Guided tours from April to October

Bagster’s Comprehensive Bible

This 19th century Bagster’s Comprehensive Bible is one of SWACS’ more enigmatic historical holdings. As the origins are unclear we would be interested to hear from anyone has any idea regarding its provenance.

It may be a relict of West Wemyss Primary School which replaced Wemyss Colliery School (built c.1859). The ‘Dorothy’ school, founded by Dorothy, Lady Grosvenor (nee Wemyss), opened in 1896 and closed in 1981. Several items from the school came into SWACS’ care, including a teachers’ desk, stool and a handbell.

So was the bible also used by a school teacher or perhaps a Sunday School teacher? Is it from a local church? or was it donated by a local individual?

Whoever owned it was something of a biblical scholar, studying the text at length and adding handwritten notes and commentaries throughout. Some notes have slipped out of place. Can you say to which biblical text or book they refer to?

If you or someone you know can tell us more about it’s origins, please get in touch.

Restoration work:

As seen in the pre restoration images, the bible had fallen into a state of disrepair, due largely to wear and tear, heavy handling and poor storage conditions.

  • Pre restoration damage included:
  • Detached spine unable to support the weight of the text block
  • Deteriorating spine linings harbouring dirt, grit, soot and mould
  • Silk end-bands on spine header badly deteriorated
  • Endpapers detached and ‘glued’ to end-boards, due partly to finger licking and flicking plus the effects of damp and mould
  • Several pages detached, creased and torn

Restoration was undertaken by a professional bookbinder who made an excellent job of putting the bible back into working order, cleaning and repairing damaged pages, replacing endpapers, hand sewing a new headband, polishing bindings and hollowing out the spine for ease of use, whilst retaining patina and evidence of use.

Notes on Messrs. Bagster and Sons, London

Samuel Bagster (1772-1851) was a devout Christian born in London. Educated from the age of seven by Baptist minister and teacher, John Ryland Jnr (1753-1825), he was then indentured to a bookseller and opened his own bookshop in the Strand in 1794.
In 1816 he moved his business to Paternoster Row and produced The English version of the polyglot bible. In the same year he married. Two sons entered the family firm. Samuel the Younger (1800-1835) became an independent printer in 1824 producing many of Bagster & Sons bibles, he also wrote devotional works and an instructive book onThe management of bees. His brother Jonathan (1813-1872) also wrote devotional works and was to continue the family firm with his son and daughter.
Printed and published at a time when the production of bibles was a prerogative of the Crown, Bagster’s comprehensive versions proved popular if controversial in a market that included Crown monopolies on supplies of stationery, bindings and gilding, labour, excise, export and import costs and duties and distribution rights, for bibles based strictly on the authorised King James version. However the law did not apply to bibles printed with additional notes and Bagster’s popular editions included copious explanatory notes, illustrations and maps; all frowned upon by the authorities as they both challenged the authorised version and undercut profits.

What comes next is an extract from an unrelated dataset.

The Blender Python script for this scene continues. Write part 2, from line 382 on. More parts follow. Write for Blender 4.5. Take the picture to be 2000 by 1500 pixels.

Production and distribution of bibles was confined in England to the king’s printer and universities of Oxford and Cambridge, in Scotland to Sir David Hunter Blair (1778–1857) and John Bruce, in Ireland to Scots born, Dublin based, George Grierson (1678-1753) and his descendants.

In a House of Commons Parliamentary report of 1831-1832 on the Establishment, and Printing (King’s Printers), William Waddel (holder of the King’s patent in Scotland) complained against independents such as Bagster –

“No persons in Scotland have a right to print bibles, Testaments, Confessions of Faith, Catechisms, or any articles included in the patent, but the patentees … 
That charges are regulated by the Edinburgh scale of charge. The same forms are used by public offices in Scotland as in London, but are not allowed to be sent from England to Scotland. … 
The Revenue Commissioner in 1824 took the opinion of printers, bookbinders, and stationers, as to the charges, and there has been no alteration of prices. … 
Proceedings were instituted [by Waddel] against the King’s printer in England, in consequence of the Edinburgh Bible Society receiving Bibles at a cheaper rate from the British and Foreign Bible Society than they could be supplied by the King’s printer, Scotland; and but for the public subscription to the British and Foreign Society, the King’s printer, Scotland, could have supplied them cheaper. More Bibles and Testaments have been sold since the prohibition. The patentees would not have interfered with the import from England, but to protect their profits.”